I don't disagree with you, but considering there was never a promise to fix anything at all I see our current situation as being pretty fortunate. The team communicated from the get-go that Hrothgar and Viera would be a limited race: one gender selection each and unique hairstyles. They would never just take hat mods made by creators and implement them into the game even if said creators were offering to give away or sell their work. They've been adding tons of QoL features for combat/raiding that have already existed as plugins for ages, but they didn't ask the creators of the plugins for access even if it would have meant an easier job for them. They just redid all of it themselves and in their preferred way.
As of yet there has been no promise that we will get any sort of extra hat compatibility. That doesn't mean the announcement won't eventually come, but it isn't a "why don't we have this feature yet?" thing for me. There can't be an expectation of something that hasn't even been officially addressed since Shadowbringers.
I think we have a few potential scenarios from here on out.

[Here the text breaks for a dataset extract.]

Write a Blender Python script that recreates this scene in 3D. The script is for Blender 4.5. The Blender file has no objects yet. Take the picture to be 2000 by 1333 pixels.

Best case: we get an announcement between now and 7.0 that they have been slowly working on headgear and it will all be ready alongside female Hrothgar when the new expansion drops.
Worst case: 7.0 brings only female Hrothgar in a state as up to date as male Hrothgar and we continue being drip fed hairstyles every patch.
In between case: somewhere in the middle there's a third possibility where they release hat compatibility the way they've been releasing hairstyles: in batches.
Even in the best case scenario we're waiting until the next expansion, and that's a massive "IF" to begin with because, again, nobody has addressed this subject in a long time. I'm definitely hoping as well, but there's no way they don't know how fervent the requests have been. After male Viera/fem Hroth I really would be surprised if hat updates never come. I know it sucks to always have to think "patience" but that's the only realistic approach. I can't be disappointed about something that was never promised to begin.